Wednesday, October 29, 2003

Scribbled down on October 29th, 2003 by she
Posted in Where No Flan Has Gone Before

At work, they have opened an outdoor cafeteria on the rooftop and I now know why the elevator is always headed to the fourth floor. The view of the city from the roof is amazing – especially in the evening – and the chanting from the mosque next door is amazing. Bill would absolutely love sitting on the roof at 5pm each evening.

Faisal has mentioned that there are plans to build a starbucks style coffee shop on the rooftop as well, which will likely make the outdoor cafeteria more popular than the crowded air conditioned room on the lower floors.

While most of the building resembles any other office building in the world, the elevators are another story. They are often slow to open, and I’ve been stick in them a few times. Luckily, I’ve been rescued after a few minutes. Shortly after I arrived in India, a woman was stuck in an elevator at work for over an hour. Once she got out, she proceeded to get into a different elevator and found herself stuck once again. Needless to say, many people often take the stairs when going from one floor to another.

Despite the many downfalls of living in a developing country, India has incorporated many technological advances in its buildings that I’ve rarely seen implemented back home.

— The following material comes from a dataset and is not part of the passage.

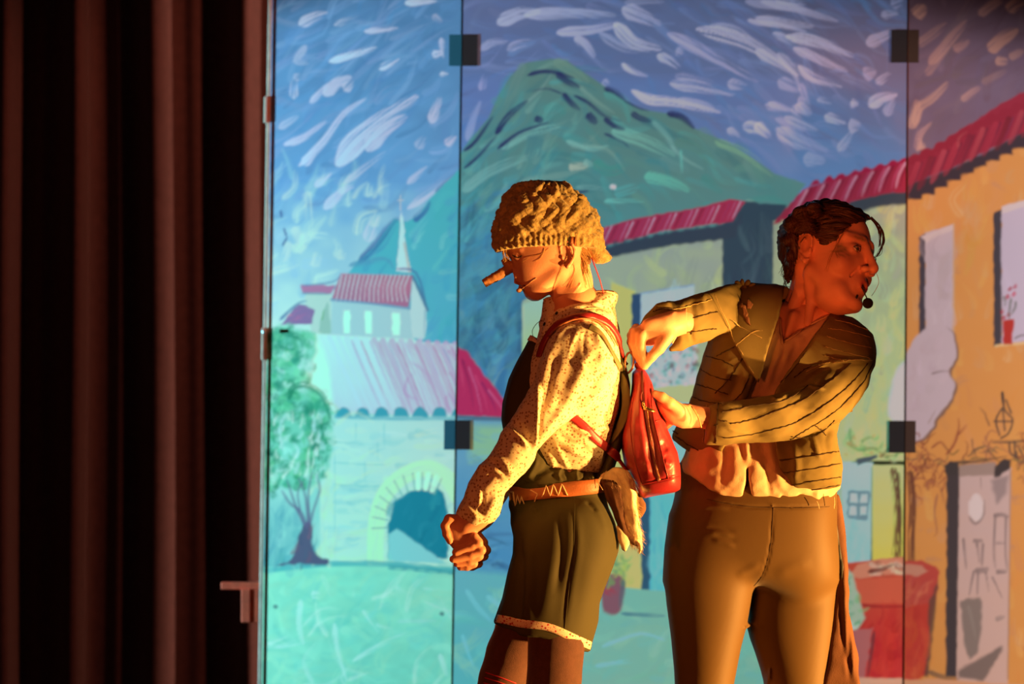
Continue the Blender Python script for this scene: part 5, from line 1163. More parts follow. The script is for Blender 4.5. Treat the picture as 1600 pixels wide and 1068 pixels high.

Power supplies are often low and brownouts or power failures are frequent. In order to combat this, many buildings have installed motion sensors that operate the lighting systems. If there is no one in an area, the lights will turn off after a short period of time. Once someone walks into a room, light will once again illuminate the area.

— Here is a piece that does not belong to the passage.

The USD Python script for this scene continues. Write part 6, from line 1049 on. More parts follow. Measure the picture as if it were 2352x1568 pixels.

The other major difference between this office and one of its North American counterparts is in its bathrooms. Each bathroom in the office has a cleaner who stays in the room for their entire shift. They continuously mop up spilled water and clean the area. It’s very strange to walk into a bathroom and it occupied by cleaning staff all of the time and takes some getting used to. The up side of this is that the bathrooms are never closed for cleaning as they are in the North American centres and you don’t have to run from one end of the building to another in order to visit the little girls’ room.